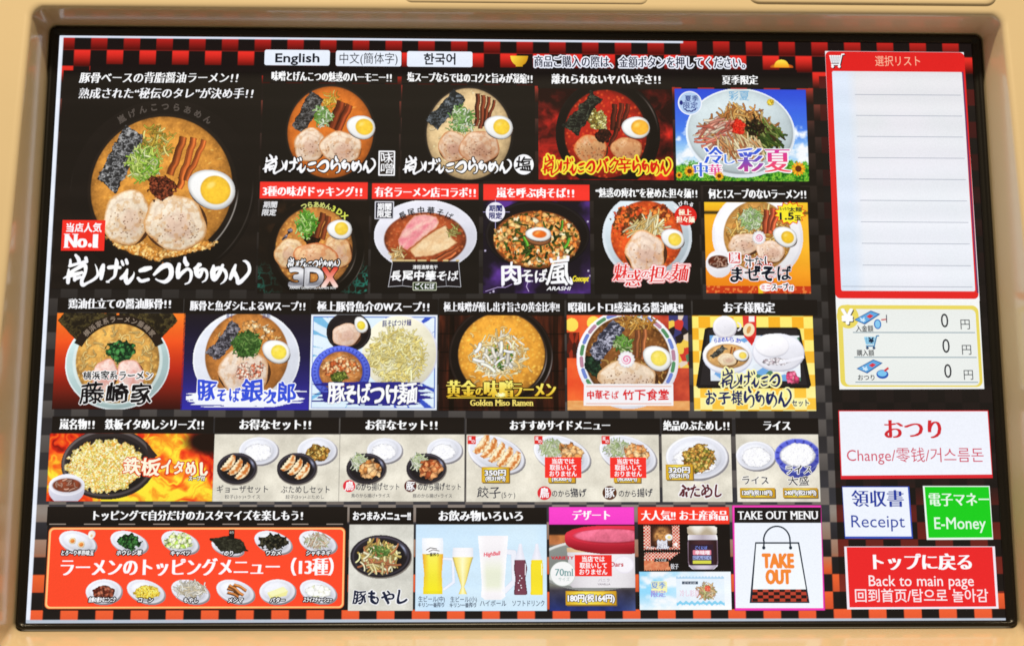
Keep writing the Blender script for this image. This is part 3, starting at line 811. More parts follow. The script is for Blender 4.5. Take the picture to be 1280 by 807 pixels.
T = Tile("ramen_button", "largest dish button, orange soup in a black bowl with a red number one badge", None, (79.5, 88, 319, 362),
         lambda X, Y, x, y: mix((25, 20, 18), (34, 27, 23), fbm(X * .02, Y * .1, 3) * np.clip((y - .3) * 2, 0, 1)), pit=.9)
T.head("豚骨ベースの背脂醤油ラーメン！！", 100, 297, 97.5, 12.5, .035, shear=.14, jit=.03)
T.add(Geo().text("熟成された“秘伝のタレ”が決め手！！", 99, 316, 117, 12.5, (246, 246, 250), .035, shear=.14, jit=.03), 'heading')


def rim_highlights(cv, cx, cy):  # arcs of highlight painted on the black bowl and its rim
    for r_, a0, a1, c in ((116, 176, 218, (70, 64, 60)), (116, -6, 52, (64, 58, 54)), (97.5, 0, 55, (196, 190, 182))):
        an = np.degrees(np.arctan2(cv.Y - cy, cv.X - cx)); rr = np.hypot(cv.X - cx, cv.Y - cy)
        for s_ in (0, 360, -360):
            k_ = np.clip((an + s_ - a0) / 12, 0, 1) * np.clip((a1 - an - s_) / 12, 0, 1)
            cv.put(.8 - np.abs(rr - r_ * (1 - .012 * np.sin(np.radians(an)))), c, 1.2, .75 * k_)


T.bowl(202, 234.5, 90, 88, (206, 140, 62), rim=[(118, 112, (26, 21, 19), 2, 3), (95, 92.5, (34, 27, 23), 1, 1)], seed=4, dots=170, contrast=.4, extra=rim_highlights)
T.add(Geo().arc("嵐げんこつらあめん", 202, 238, 104, 104, -122, -58, 9, (88, 80, 74), .04), 'bowl_lettering')
T.chunks('soup_fat', 170, 309, 40, 9, [(214, 160, 90), (196, 136, 66), (228, 184, 120), (176, 116, 50)], .22, 3, .4, dark=.22, ang=22)
T.chunks('soup_fat', 232, 311, 38, 7, [(214, 160, 90), (196, 136, 66), (228, 184, 120), (176, 116, 50)], .22, 9, .4, dark=.22, ang=-12)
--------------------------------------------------
▸ **PROBLEM TO WORK ON**: What is needed is an exact reproduction of the data, pictures excluded.

▸ **TASK OUTPUT**:
Keep writing the Blender script for this image. This is part 3, starting at line 811. More parts follow. The script is for Blender 4.5. Take the picture to be 1280 by 807 pixels.
T = Tile("ramen_button", "largest dish button, orange soup in a black bowl with a red number one badge", None, (79.5, 88, 319, 362),
         lambda X, Y, x, y: mix((25, 20, 18), (34, 27, 23), fbm(X * .02, Y * .1, 3) * np.clip((y - .3) * 2, 0, 1)), pit=.9)
T.head("豚骨ベースの背脂醤油ラーメン！！", 100, 297, 97.5, 12.5, .035, shear=.14, jit=.03)
T.add(Geo().text("熟成された“秘伝のタレ”が決め手！！", 99, 316, 117, 12.5, (246, 246, 250), .035, shear=.14, jit=.03), 'heading')


def rim_highlights(cv, cx, cy):  # arcs of highlight painted on the black bowl and its rim
    for r_, a0, a1, c in ((116, 176, 218, (70, 64, 60)), (116, -6, 52, (64, 58, 54)), (97.5, 0, 55, (196, 190, 182))):
        an = np.degrees(np.arctan2(cv.Y - cy, cv.X - cx)); rr = np.hypot(cv.X - cx, cv.Y - cy)
        for s_ in (0, 360, -360):
            k_ = np.clip((an + s_ - a0) / 12, 0, 1) * np.clip((a1 - an - s_) / 12, 0, 1)
            cv.put(.8 - np.abs(rr - r_ * (1 - .012 * np.sin(np.radians(an)))), c, 1.2, .75 * k_)


T.bowl(202, 234.5, 90, 88, (206, 140, 62), rim=[(118, 112, (26, 21, 19), 2, 3), (95, 92.5, (34, 27, 23), 1, 1)], seed=4, dots=170, contrast=.4, extra=rim_highlights)
T.add(Geo().arc("嵐げんこつらあめん", 202, 238, 104, 104, -122, -58, 9, (88, 80, 74), .04), 'bowl_lettering')
T.chunks('soup_fat', 170, 309, 40, 9, [(214, 160, 90), (196, 136, 66), (228, 184, 120), (176, 116, 50)], .22, 3, .4, dark=.22, ang=22)
T.chunks('soup_fat', 232, 311, 38, 7, [(214, 160, 90), (196, 136, 66), (228, 184, 120), (176, 116, 50)], .22, 9, .4, dark=.22, ang=-12)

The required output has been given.